Car insurance going up (and up)? Here are 9 ways to save money – Tech and blogging news

Car insurance going up (and up)? Here are 9 ways to save money

If it seems like you’re paying more — a lot more — for car insurance, you’re not imagining it. Even as overall inflation has eased, car insurance costs shot up more than 20% in December 2023 from a year earlier, the biggest jump in nearly 40 years.

While car insurance rates vary based on location, demographics, number of car accidents, type of vehicle and other factors, costs are up for virtually everyone.

Here’s what experts say is behind inflated car insurance prices and what you can do to save money without sacrificing thorough coverage on your vehicles.

How much did car insurance increase over the last year?
The U.S. Bureau of Labor Statistics reported that car insurance rates nationally increased 20.6% at the end of 2023 from a year prior. According to a 2023 US Auto Insurance Study from J.D. Power, 31% of car insurance companies operating in the US enacted a rate increase. Some states, like Florida, saw rates rise as much as 88% over the past year.

Progressive estimates its average cost of car insurance for a liability-only policy ranges from $81-$146 a month. But you might pay far more than that depending on your coverage, driver demographics, vehicle value, and which state you live in.

9 ways to save on auto insurance premiums
When it comes to the hit to your personal finances, the forecast isn’t all doom and gloom. Loretta Worters with the Insurance Information Institute says drivers can explore plenty of options before kicking their insurance company to the curb.

“Before changing your carrier,” Worters said, “consider some factors that can affect your rates and learn how an annual insurance checkup can position you to get the coverage right for you.”

1. Assess your coverage needs
The coverage types and levels you’re carrying now might not fit your situation anymore. Determine how much car insurance you need. Consider important factors such as your net worth, your risk tolerance, how much you have in emergency savings, the drivers on your policy and more to choose coverage that’s just right for your situation. And be aware of the minimum amount of car insurance required in your state.

2. Keep (or work toward) a clean driving record
Some factors that affect auto insurance prices, like age or gender, aren’t always within your control. But a careless at-fault accident or a speeding ticket can lead to a rate increase from your insurer.

3. Choose a cheaper car
Michael J. McCartin, president of Joseph W. McCartin Insurance and a Trusted Choice Independent Agent, encourages customers to contact an agent before they start vehicle shopping. “Some cars are less expensive to insure. Ask in advance about what an estimate of the premium might be.”
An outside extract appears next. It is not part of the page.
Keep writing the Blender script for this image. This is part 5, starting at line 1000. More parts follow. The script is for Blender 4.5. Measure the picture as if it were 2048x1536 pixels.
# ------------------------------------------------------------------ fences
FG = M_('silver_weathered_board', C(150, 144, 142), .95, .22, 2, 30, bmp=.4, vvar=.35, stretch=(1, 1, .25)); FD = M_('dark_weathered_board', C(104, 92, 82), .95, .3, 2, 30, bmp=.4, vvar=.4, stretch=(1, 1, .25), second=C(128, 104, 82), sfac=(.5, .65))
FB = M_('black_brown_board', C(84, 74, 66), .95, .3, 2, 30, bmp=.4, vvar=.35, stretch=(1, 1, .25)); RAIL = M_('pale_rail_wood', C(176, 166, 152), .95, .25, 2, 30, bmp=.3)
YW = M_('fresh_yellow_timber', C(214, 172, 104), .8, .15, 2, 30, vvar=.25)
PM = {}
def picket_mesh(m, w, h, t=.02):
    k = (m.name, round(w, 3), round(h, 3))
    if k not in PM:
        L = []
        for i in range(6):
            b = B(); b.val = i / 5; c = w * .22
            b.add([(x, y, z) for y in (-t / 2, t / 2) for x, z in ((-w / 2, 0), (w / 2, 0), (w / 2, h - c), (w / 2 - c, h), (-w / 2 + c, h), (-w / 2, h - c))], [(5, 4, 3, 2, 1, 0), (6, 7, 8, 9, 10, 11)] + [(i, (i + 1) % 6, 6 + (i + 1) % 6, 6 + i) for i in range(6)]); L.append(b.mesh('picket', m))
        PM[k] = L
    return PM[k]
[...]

Here are the five vehicles that top Mercury Insurance’s 2023 list of the cheapest new cars to insure:

Chevrolet Spark

Mazda 2

VW Golf

Hyundai Accent

Toyota Prius Prime

4. Shop around to save on insurance
If you’ve been with the same company for a while, shop around for new car insurance quotes on a yearly basis. You can also consult with an independent insurance agent to see which insurer might be the best fit for your family or fleet of vehicles, or use an online comparison tool to shop rates for you.

5. Consider telematics
Most insurance companies now offer discounts through usage-based insurance. Drivers download an app or install a plug-in device that monitors mileage, driving habits, speed, and more.

According to TransUnion, the usage of telematics surged 33% in early 2022 as inflation drove drivers to seek out deeper discounts on car insurance.

6. Maximize insurance discounts
Insurance companies offer a full menu of discounts and it can be difficult to ascertain if you’re taking advantage of everything you’re eligible for.

Ask about student discounts, senior discounts, military and veteran discounts, and any discounts for safe driving, taking a defensive driving course, or enrolling in traffic school.

7. Bundle with your renters or homeowners insurance
McCartin, the agent, says drivers struggling with their insurance bill need to realize everyone is in the same situation.

“There are not a lot of options when it comes to auto insurance and reducing rates right now,” McCartin advises. “Bundle your coverage with the same company for home and auto for a bigger discount.”

8. Work to raise your credit score
What’s your credit score got to do with your car insurance? It turns out quite a lot. Insurance companies use a credit-based insurance score (CBIS) in their underwriting process to determine insurance rates. Making bill payments on time, paying down debt, and using credit cards responsibly will all improve your credit score and deem you less risky to insurers.

9. Avoid reducing your coverage.
You could try to raise your deductible or drop extra coverage, but carrying the minimum coverage on your vehicle that the state will allow is almost never advisable. Instead, try creative solutions to save money and reduce your insurance premiums, like enrolling in paperless billing, or paying annually.

“Take the highest deductible you can afford that makes sense,” McCartin warns. “But be mindful that at some point the savings does not justify the additional increase in a deductible.”